The Kermode bear is a rare subspecies of the American black bear. Photo from the film 'Spoil.'
One Sunday last November, while 10,000 people encircled the White House to protest the Keystone XL pipeline, judges at the Banff Mountain Film Festival were giving an award to a powerful documentary about a less well-known pipeline.
The Northern Gateway project would pump bitumen from Alberta’s massive tar sands development more than 700 miles to the coast of northwestern British Columbia, where it would be put on supertankers destined for China. The film Spoil, winner of Banff’s Best Environmental Film award, takes place in the Great Bear Rainforest, which lies in the Northern Gateway’s path.

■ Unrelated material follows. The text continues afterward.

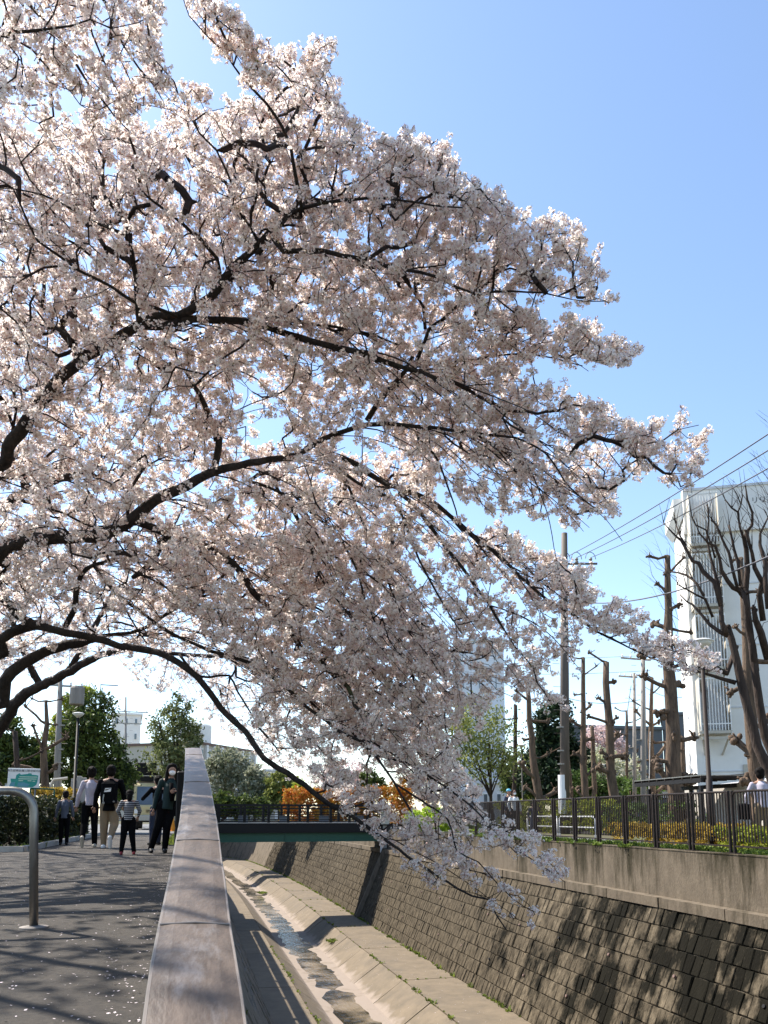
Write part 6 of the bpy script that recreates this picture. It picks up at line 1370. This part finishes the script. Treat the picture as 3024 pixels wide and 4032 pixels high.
def leafy(me, seed, nl_, mt):
    g_ = np.random.default_rng(seed); bm_ = bmesh.new(); bm_.from_mesh(me); me.materials.append(mt)
    for _ in range(nl_):
        d = g_.normal(size=3); d /= np.linalg.norm(d); u = np.cross(d, g_.normal(size=3)); u /= np.linalg.norm(u); L_ = g_.uniform(.022, .038)
        f = bm_.faces.new([bm_.verts.new(tuple(q)) for q in (d * .006, d * L_ * .6 + u * .007, d * L_ * 1.25, d * L_ * .6 - u * .007)]); f.material_index = 2
    bm_.to_mesh(me); bm_.free(); return me
M['youngleaf'] = flat('bronze_young_leaf', (0.38, 0.31, 0.12), .6, var=.3)
M['bud'] = flat('pink_bud', (0.78, 0.50, 0.50), .6, var=.3)
hid = bpy.data.collections.new('umbel_kinds')
for k in range(6):
    o = bpy.data.objects.new('flower_umbel', leafy(umbel_mesh(k, (6, 7, 8, 6, 7, 5)[k], (.023, .025, .027, .021, .028, .019)[k], .0127), k, (0, 2, 0, 2, 0, 2)[k], M['youngleaf' if k % 2 == 0 or k == 3 else 'bud'])); hid.objects.link(o)
def blossom_group():
    ng = bpy.data.node_groups.new('blossom_scatter', 'GeometryNodeTree'); ng.interface.new_socket('Geometry', in_out='INPUT', socket_type='NodeSocketGeometry'); ng.interface.new_socket('Geometry', in_out='OUTPUT', socket_type='NodeSocketGeometry')
    N = ng.nodes; L = ng.links; gi = N.new('NodeGroupInput'); go = N.new('NodeGroupOutput'); m2p = N.new('GeometryNodeMeshToPoints'); ip = N.new('GeometryNodeInstanceOnPoints'); ci = N.new('GeometryNodeCollectionInfo')
    ci.inputs['Collection'].default_value = hid; ci.inputs['Separate Children'].default_value = True; ci.inputs['Reset Children'].default_value = True
    ip.inputs['Pick Instance'].default_value = True
    rv = N.new('FunctionNodeRandomValue'); rv.data_type = 'FLOAT_VECTOR'; rv.inputs[1].default_value = (6.283, 6.283, 6.283)
    rs = N.new('FunctionNodeRandomValue'); rs.data_type = 'FLOAT'; rs.inputs[2].default_value = .75; rs.inputs[3].default_value = 1.25
    ri = N.new('FunctionNodeRandomValue'); ri.data_type = 'INT'; ri.inputs[4].default_value = 0; ri.inputs[5].default_value = 5; ri.inputs['Seed'].default_value = 5
    sc_ = N.new('GeometryNodeInputNamedAttribute'); sc_.data_type = 'FLOAT'; sc_.inputs[0].default_value = 'size'; mu = N.new('ShaderNodeMath'); mu.operation = 'MULTIPLY'
    L.new(gi.outputs[0], m2p.inputs[0]); L.new(m2p.outputs[0], ip.inputs['Points']); L.new(ci.outputs[0], ip.inputs['Instance']); L.new(rv.outputs[0], ip.inputs['Rotation']); L.new(rs.outputs[1], mu.inputs[0]); L.new(sc_.outputs[0], mu.inputs[1]); L.new(mu.outputs[0], ip.inputs['Scale']); L.new(ri.outputs[2], ip.inputs['Instance Index']); L.new(ip.outputs[0], go.inputs[0])
    return ng
NG = blossom_group()
def blossoms(P, T, size=1.0):
    me = bpy.data.meshes.new('blossoms'); me.vertices.add(len(P)); me.vertices.foreach_set('co', P.astype(np.float32).ravel()); at = me.attributes.new('size', 'FLOAT', 'POINT'); at.data.foreach_set('value', np.full(len(P), size, dtype=np.float32) if np.isscalar(size) else size.astype(np.float32)); me.update()
    o = link_mesh('blossoms', me, M['blossom']); md = o.modifiers.new('scatter', 'NODES'); md.node_group = NG; o['kind'] = 'stuff'; return wparent(o, T)

rgA = np.random.default_rng(21)
att = []
xs = [p[0] for p in MAIN]; ys = [p[1] for p in MAIN]; tries = 0
NMAIN = 12500
while len(att) < NMAIN and tries < 200000:
    tries += 1
    x = rgA.uniform(min(xs), max(xs)); y = rgA.uniform(min(ys), max(ys))
    if not inpoly(x, y, MAIN): continue
    t = min(1, max(0, (x - 200) / 2300)); lo = 8.9 - 1.5 * t; hi = 11.4 - 2.9 * t
    if y < 1750 and rgA.random() < .28: continue
    if y < 1750: hi -= .7
    if rgA.random() < .26: lo = 7.7 - .5 * t
    D = rgA.uniform(lo, hi); p = rayd(x, y, D); 
    if gap_noise(p, 1.5) < -.16 - .2 * (y < 1500) : continue
    att.append(p)
for poly, n, d0, d1 in SPARSE: att += sample_poly(poly, n, d0, d1, rgA)
# the part of the crown that reaches out of the frame over the path
for _ in range(900):
    p = np.array([rgA.uniform(-7.5, -1.6), rgA.uniform(5.5, 13.5), rgA.uniform(3.0, 8.0)]); px_, py_, zz = proj(p)
    if px_ > -40 or px_ > -90 and py_ < 700: continue
    att.append(p)
EXTRA = [([('F', [(-900, 1900), (-700, 1300), (-500, 900), (-300, 700)])], [50, 30, 16], 8.6, 8.0), ([('F', [(-900, 1900), (-1000, 1200), (-900, 700), (-700, 200)])], [50, 30, 14], 8.4, 8.0), ([('F', [(-800, 2300), (-1400, 2000), (-1900, 1700), (-2300, 1600)])], [50, 36, 14], 8.6, 8.8), ([('F', [(-300, 700), (-60, 300), (60, -60)])], [13, 10, 7], 8.0, 7.4)]
fork = (-3.9, 8.0, 2.5); tb = (-4.1, 8.0, 0.0)
TA, PA = grow(LIMBS + EXTRA, att, rgA, fork, 'big old cherry tree in full pale blossom leaning out over the canal', base=tb, droop=260, allowed=[MAIN] + [p_[0] for p_ in SPARSE], umb=4.3)
wparent(MB().tube([tb, (-4.08, 8.0, .25), (-4.0, 8.0, 1.2), (-3.92, 8.0, 2.4), (-3.8, 8.05, 3.2), (-3.6, 8.1, 4.0)], [.52, .42, .36, .38, .30, .22], 14, bump=.06).build('trunk', M['bark'], smooth=True), TA)
blossoms(PA, TA, 1.0)
rgB = np.random.default_rng(22)
attB = sample_poly(oP([(-60, 1220), (200, 1190), (420, 1250), (600, 1420), (760, 1560), (800, 1640), (700, 1640), (560, 1560), (450, 1500), (330, 1430), (220, 1430), (60, 1460), (-60, 1480)]), 800, 13.0, 18.0, rgB)
attB += sample_poly(oP([(270, 1430), (430, 1440), (560, 1540), (640, 1640), (560, 1640), (420, 1520), (300, 1480)]), 130, 14, 17, rgB)
attB += sample_poly(oP([(440, 1560), (600, 1560), (780, 1680), (760, 1740), (620, 1680)]), 120, 14, 17, rgB)
for _ in range(500):
    p = np.array([rgB.uniform(-9, -2), rgB.uniform(14, 24), rgB.uniform(3.5, 8)]); 
    if proj(p)[0] < -20 or proj(p)[1] < 2500: attB.append(p)
TB_, PB_ = grow(FAR + [([('F', [(-70, 2960), (-110, 2600), (-140, 2300)])], [50, 40, 20], 19, 18)], attB, rgB, (-6, 18, 2.5), 'second cherry tree behind, its thick limb arching over the path', base=tuple(on_ground(-170, 19)), maxd=2.6, umb=1.9, minr=.003, spur=1.3)
blossoms(PB_, TB_, 1.25)
print('umbels', len(PA), len(PB_))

The film screens Saturday, Feb. 25 at the Rio as part of the traveling Banff Film Festival.
The Great Bear, one of the wildest pieces of land on earth, is home of the Gitga’at First Nation, as well as the Kermode bear—an extremely rare, all-white creature also known as the spirit bear.
Trip Jennings, who directed and edited the film, says the existence of the spirit bear was a secret that the Gitga’at rarely spoke of, even among themselves. “They knew what the trappers had done for centuries,” Jennings said in an interview with the Weekly. “So it became a taboo passed down from the elders—if they happened to see a spirit bear they kept it to themselves.”
As Giga’at leader and guide Marvin Robinson explains in Spoil, the prospect of supertankers plying their narrow intercoastal waterways moved his community to allow the mysterious, charismatic animal to become “the icon for the whole pipeline issue.”
Spoil documents a Rapid Assessment Visual Expedition (RAVE), a unique artistic intervention developed by the International League of Conservation Photographers. In a RAVE, a dozen or so top-shelf wildlife shooters quickly assemble a visual chronicle of a special place that is in peril.
The ultimate photographic target of the Great Bear RAVE was, of course, the spirit bear. And the hunt for the elusive creature creates a narrative that culminates with a riveting bit of screen magic involving Marvin Robinson and the Canadian photographer Paul Nicklen.
Over the course of its 44 minutes, Spoil shows footage of the tar sands strip mines—a complex frequently described as the most destructive industrial project on earth. This is contrasted with the Great Bear—salmon leaping up waterfalls, moose wandering through 1,000-year-old red cedar forests, time-lapse footage of subarctic starfields set to a soundtrack of a howling wolf pack. But the stars of the film are definitely Robinson and the spirit bear he has known since it was a cub—an animal he describes as “my friend.”
SPOIL (NR; 44 min.) screens Saturday at the Rio.